● **WHAT TO DO**
Locate and copy each line in the data that contains the word "part".

━━━━━ GIVEN INFORMATION

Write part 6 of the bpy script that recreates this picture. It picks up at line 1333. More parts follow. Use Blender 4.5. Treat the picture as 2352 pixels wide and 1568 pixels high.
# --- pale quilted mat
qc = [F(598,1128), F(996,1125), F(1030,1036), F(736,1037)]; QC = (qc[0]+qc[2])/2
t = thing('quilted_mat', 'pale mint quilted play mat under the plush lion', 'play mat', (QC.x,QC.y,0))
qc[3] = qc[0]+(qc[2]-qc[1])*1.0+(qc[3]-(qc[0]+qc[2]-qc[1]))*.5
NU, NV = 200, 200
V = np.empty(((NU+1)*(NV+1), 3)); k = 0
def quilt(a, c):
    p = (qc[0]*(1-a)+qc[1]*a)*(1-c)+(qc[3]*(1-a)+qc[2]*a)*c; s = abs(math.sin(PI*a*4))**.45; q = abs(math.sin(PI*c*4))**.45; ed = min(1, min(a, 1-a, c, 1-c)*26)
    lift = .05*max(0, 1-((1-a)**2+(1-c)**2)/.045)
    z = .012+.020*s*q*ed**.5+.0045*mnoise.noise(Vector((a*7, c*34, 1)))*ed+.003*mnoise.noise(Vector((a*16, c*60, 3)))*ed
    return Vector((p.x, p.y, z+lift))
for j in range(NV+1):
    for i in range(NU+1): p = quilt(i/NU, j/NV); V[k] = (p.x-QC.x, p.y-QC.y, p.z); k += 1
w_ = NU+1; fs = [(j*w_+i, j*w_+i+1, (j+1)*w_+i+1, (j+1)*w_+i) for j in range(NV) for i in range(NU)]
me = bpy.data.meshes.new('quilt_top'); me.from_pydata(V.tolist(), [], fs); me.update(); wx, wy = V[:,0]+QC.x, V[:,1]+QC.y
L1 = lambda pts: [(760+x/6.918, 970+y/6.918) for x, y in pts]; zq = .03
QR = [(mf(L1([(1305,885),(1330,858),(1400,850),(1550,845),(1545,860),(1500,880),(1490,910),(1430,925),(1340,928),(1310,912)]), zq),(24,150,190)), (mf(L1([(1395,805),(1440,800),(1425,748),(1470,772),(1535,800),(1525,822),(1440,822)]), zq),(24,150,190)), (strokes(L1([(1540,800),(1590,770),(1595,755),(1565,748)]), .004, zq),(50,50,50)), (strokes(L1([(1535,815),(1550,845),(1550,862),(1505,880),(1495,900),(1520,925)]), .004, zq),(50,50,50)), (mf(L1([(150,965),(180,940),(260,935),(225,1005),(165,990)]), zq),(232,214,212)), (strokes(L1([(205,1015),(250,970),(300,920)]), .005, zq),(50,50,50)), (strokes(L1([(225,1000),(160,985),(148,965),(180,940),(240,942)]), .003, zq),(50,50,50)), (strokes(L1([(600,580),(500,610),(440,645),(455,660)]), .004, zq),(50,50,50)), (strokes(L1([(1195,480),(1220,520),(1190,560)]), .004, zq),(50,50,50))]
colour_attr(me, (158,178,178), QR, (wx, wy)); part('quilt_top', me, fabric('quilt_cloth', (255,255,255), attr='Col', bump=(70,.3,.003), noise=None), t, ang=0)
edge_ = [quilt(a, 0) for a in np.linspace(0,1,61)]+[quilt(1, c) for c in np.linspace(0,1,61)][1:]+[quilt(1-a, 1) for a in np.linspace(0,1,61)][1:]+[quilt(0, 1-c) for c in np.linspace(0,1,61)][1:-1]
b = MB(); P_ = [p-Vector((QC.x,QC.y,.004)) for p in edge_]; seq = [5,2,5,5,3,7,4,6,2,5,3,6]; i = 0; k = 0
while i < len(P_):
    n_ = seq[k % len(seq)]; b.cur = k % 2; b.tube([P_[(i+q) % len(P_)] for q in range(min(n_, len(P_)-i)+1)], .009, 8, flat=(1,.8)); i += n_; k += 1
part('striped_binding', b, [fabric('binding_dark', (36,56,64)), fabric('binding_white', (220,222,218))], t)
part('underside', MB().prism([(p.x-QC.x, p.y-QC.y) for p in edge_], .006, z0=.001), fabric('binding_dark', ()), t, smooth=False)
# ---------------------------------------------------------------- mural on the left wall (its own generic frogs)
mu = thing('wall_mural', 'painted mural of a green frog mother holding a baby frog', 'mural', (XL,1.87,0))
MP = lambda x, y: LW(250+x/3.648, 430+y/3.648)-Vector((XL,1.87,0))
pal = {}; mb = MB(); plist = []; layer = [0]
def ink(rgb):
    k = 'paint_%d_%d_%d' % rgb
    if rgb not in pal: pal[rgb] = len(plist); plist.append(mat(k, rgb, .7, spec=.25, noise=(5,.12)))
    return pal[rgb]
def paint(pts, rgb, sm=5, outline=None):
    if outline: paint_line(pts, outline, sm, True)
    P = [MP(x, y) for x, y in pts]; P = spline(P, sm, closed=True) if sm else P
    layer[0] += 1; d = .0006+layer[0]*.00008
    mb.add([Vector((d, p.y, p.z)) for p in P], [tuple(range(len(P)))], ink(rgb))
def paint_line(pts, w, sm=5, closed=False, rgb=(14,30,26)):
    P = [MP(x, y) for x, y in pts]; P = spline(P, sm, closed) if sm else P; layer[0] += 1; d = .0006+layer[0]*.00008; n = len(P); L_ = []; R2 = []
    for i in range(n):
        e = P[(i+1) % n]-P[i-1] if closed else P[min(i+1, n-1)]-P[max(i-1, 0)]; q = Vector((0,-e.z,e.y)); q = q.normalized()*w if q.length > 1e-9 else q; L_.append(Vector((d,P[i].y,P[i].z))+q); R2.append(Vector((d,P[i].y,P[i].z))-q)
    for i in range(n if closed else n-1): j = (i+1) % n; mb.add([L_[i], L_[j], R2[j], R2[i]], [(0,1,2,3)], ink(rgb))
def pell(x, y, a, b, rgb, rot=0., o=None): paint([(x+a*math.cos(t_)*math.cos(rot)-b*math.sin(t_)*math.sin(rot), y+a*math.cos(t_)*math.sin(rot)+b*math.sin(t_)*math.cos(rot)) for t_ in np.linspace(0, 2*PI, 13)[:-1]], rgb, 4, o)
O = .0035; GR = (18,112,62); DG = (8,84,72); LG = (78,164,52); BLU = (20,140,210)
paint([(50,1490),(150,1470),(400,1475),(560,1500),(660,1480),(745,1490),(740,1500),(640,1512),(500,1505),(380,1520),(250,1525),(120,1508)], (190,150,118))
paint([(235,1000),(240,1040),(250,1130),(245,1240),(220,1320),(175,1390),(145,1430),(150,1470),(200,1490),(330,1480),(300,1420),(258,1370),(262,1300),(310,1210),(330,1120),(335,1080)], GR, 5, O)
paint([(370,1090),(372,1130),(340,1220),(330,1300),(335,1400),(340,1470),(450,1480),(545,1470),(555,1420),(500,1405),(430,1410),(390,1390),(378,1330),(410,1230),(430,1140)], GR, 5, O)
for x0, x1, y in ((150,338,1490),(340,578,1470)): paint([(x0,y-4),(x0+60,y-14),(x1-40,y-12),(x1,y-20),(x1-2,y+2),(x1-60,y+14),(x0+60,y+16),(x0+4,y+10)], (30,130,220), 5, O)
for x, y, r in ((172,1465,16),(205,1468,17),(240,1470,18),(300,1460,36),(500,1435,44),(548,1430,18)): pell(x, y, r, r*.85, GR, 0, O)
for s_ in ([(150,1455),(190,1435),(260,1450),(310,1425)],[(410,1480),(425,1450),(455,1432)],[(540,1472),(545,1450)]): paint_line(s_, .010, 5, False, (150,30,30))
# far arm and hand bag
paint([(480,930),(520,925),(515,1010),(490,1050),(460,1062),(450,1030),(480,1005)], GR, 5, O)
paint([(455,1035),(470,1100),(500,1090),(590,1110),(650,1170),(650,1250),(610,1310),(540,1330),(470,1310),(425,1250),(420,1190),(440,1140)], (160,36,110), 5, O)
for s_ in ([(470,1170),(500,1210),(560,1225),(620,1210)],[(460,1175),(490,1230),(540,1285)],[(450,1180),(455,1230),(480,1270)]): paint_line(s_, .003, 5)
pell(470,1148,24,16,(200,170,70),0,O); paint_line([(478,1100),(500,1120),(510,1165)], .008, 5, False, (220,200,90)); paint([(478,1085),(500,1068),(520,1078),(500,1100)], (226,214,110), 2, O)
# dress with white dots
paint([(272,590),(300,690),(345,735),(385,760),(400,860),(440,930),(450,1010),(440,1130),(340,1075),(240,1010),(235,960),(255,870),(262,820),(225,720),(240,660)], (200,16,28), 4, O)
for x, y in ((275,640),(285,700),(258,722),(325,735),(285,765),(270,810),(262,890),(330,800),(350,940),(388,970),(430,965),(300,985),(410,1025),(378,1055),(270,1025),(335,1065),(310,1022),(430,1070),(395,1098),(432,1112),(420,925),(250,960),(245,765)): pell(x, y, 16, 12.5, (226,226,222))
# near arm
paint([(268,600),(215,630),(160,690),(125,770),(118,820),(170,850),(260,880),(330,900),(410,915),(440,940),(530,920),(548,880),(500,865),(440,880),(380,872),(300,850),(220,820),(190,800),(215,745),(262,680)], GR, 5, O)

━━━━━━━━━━

● **SOLUTION BELOW**
Write part 6 of the bpy script that recreates this picture. It picks up at line 1333. More parts follow. Use Blender 4.5. Treat the picture as 2352 pixels wide and 1568 pixels high.
colour_attr(me, (158,178,178), QR, (wx, wy)); part('quilt_top', me, fabric('quilt_cloth', (255,255,255), attr='Col', bump=(70,.3,.003), noise=None), t, ang=0)
part('striped_binding', b, [fabric('binding_dark', (36,56,64)), fabric('binding_white', (220,222,218))], t)
part('underside', MB().prism([(p.x-QC.x, p.y-QC.y) for p in edge_], .006, z0=.001), fabric('binding_dark', ()), t, smooth=False)